McNair Scholars receive benefits such as academic counseling and support for taking the Graduate Record Exam. McNair Scholars are also assigned a faculty mentor from their department who helps the students develop a research project as part of an internship.

  Each student receives a $3,700 stipend for their research.

  “The purpose of that internship is so they can develop research experience, which is really important for being admitted to graduate school,” Lawrence-Porter said. “It allows them for that summer to not focus on working a summer job, but actually getting paid to do research.”

  Samantha Wenwoi, a Dec. 2007 UWRF graduate who majored in journalism, did her research project on the Atlanta Constitution’s coverage of lynching from 1884-1930.

  “The aim of my research was to determine when the coverage became less racist and more objective,” Wenwoi said in an e-mail interview.

  As part of the research project, McNair Scholars travel to academic conferences at places such as the University of California-Berkeley and Penn State to present their findings.

  “I presented my preliminary findings at last summer’s National McNair conference at Penn State, and presented my final results at the AMSLC (American Multicultural Student Leadership Conference) conference and National McNair conference last fall, both of which were in Delavan, Wis.,” Wenwoi said.

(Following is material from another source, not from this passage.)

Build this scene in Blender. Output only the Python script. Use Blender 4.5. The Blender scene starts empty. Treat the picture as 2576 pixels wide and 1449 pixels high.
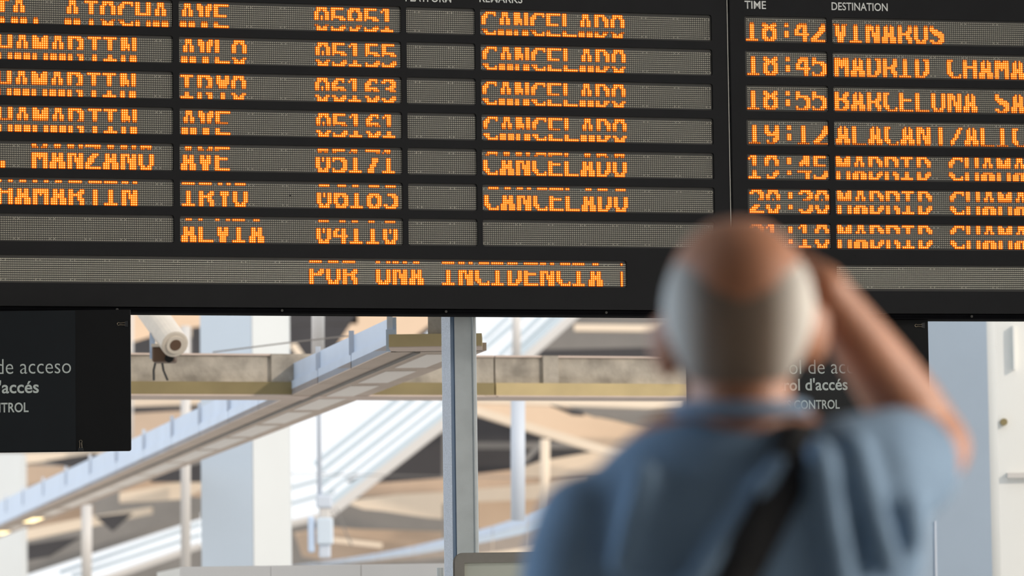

  The program is available at 181 universities around the country and is available to any major where a Ph.D. is likely.

  “There are some majors where people are not really pursuing a Ph.D. and are not going to graduate school right away,” Lawrence-Porter said.

  Every four years UWRF has to compete with other schools to receive the grant, and over the course of each four year time period, the grant brings in almost $1 million.

  UWRF has received the grant three times.

  With that money, UWRF is able to take on 12-15 new students per year and have a total of 24-27 students per year as part of the program.

  “[The program] has helped me to figure out what I want to do with the rest of my life,” Wenwoi said. “[It] has given me the confidence to believe that I can achieve that goal.”